In post-1945 Western societies, progress became the norm: social progress, technological progress, moral progress. The welfare state, civil rights, the rise of individualism, globalization — all these factors contributed to shaping populations convinced that problems can and should be solved simply, quickly, and peacefully.

When confronted with complex challenges such as the far right, the Israeli-Palestinian conflict, Russia’s invasion of Ukraine, mass migrations, identity tensions, or colonial legacies, many respond with a binary reading: good/evil, oppressor/oppressed, democracy/autocracy, shameful past/reparative future.


We thus witness a form of cognitive infantilization:

✅ Any nuance is experienced as a moral betrayal.✅ Any strategic approach is suspected of cynicism.✅ Every conflict is reduced to a black-and-white moral logic.✅ Any tension is seen as an anomaly that can be fixed through dialogue, international law, or economic sanctions.

It’s the illusion of a world where complexity is perceived as a failure of communication, where violence is seen as an outdated relic, and where everything can be debated on equal terms in a TV studio.


“Oppressed” Societies: Desperate and Fatalistic Brutality

At the opposite end, in autocratic, corrupt, or chaotic regimes (some areas of Africa, the Middle East, Central Asia, Latin America), the absence of prospects, repression, and widespread poverty shape another kind of simplification:

✅ Power is seen as necessarily brutal and corrupt.✅ The outside world is viewed as a stage of constant injustice, where only power dynamics matter.✅ Elites are seen as sold-out, treacherous, or untouchable.✅ Hopes for change are often projected onto strong, messianic, populist, or military figures capable of “restoring honor” or “sweeping away the system.”

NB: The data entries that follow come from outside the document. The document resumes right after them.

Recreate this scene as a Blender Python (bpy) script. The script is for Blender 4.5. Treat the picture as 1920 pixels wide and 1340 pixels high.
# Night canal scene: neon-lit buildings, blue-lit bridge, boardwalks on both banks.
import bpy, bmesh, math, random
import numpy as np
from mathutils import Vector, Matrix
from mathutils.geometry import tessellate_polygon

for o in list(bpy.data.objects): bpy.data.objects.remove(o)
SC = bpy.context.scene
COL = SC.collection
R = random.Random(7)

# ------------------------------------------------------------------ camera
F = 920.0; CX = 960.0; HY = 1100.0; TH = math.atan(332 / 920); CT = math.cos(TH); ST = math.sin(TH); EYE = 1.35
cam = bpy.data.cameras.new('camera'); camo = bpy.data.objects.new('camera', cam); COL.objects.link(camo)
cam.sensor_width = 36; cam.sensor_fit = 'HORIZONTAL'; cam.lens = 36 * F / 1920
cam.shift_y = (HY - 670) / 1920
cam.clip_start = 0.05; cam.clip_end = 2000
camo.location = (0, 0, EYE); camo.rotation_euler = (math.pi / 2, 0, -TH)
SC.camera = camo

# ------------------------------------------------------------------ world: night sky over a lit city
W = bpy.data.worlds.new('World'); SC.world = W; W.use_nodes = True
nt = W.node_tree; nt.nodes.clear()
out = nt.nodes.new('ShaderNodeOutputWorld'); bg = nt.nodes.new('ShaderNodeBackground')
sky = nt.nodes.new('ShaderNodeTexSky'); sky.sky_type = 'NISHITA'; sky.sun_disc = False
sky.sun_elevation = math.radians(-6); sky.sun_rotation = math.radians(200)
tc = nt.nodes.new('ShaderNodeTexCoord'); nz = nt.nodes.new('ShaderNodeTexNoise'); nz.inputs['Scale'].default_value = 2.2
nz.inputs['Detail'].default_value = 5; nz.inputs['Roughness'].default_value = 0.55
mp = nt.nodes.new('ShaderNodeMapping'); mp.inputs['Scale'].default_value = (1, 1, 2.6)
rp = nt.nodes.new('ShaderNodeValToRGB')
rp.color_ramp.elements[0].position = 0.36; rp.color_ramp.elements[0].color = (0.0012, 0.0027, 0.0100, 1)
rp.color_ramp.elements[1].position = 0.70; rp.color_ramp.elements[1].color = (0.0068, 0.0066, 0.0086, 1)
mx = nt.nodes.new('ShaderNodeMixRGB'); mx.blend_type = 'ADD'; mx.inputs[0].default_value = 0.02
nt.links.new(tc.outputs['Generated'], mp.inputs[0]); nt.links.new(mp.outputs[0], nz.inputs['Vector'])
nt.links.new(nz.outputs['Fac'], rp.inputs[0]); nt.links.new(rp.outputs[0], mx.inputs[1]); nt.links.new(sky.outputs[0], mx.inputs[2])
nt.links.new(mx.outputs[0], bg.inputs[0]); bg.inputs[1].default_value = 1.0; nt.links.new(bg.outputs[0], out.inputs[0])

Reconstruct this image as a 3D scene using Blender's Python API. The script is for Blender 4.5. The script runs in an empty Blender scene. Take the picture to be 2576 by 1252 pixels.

Here too, global issues are reduced to simplistic frameworks: Israel becomes the absolute embodiment of the oppressor; the West, a uniform and hostile bloc; democracy, an inaccessible luxury or a hypocritical façade; nationalism, a legitimate revenge against centuries of humiliation.


A Shared Blindness, Two Opposite Origins

Ultimately, these two attitudes — those of the overprotected societies and those of the overoppressed — lead to the same analytical dead ends:

✅ They reduce political and geopolitical issues to slogans.✅ They overestimate the role of moral intentions (good or bad).✅ They underestimate structural dynamics, power relations, historical determinisms.✅ They feed caricatured and sterile debates, incapable of grasping the gray zones.


But their origins are opposite:

➡ On one side, an excess of comfort that disarms people in the face of the world’s real violence.➡ On the other, an excess of oppression that makes any nuance suspicious or impossible.


Towards an Adult and Nuanced Thinking?

Escaping these dead ends requires a double effort. For Western societies, it means accepting that not everything can be solved through morality, that democracy does not automatically guarantee peace, and that strategic compromises are sometimes necessary — even with questionable actors.


For oppressed societies, it means rebuilding trust in spaces of debate, accepting that change can be gradual and institutional, and that it doesn’t always have to come through strongmen or bloody revolutions.


This work is not easy, as it demands what many avoid: complexity, doubt, intellectual discomfort. But it is the price to pay to overcome infantilization — whether it comes from comfort or oppression — and to finally think about the world as it is, not just as we would like it to be.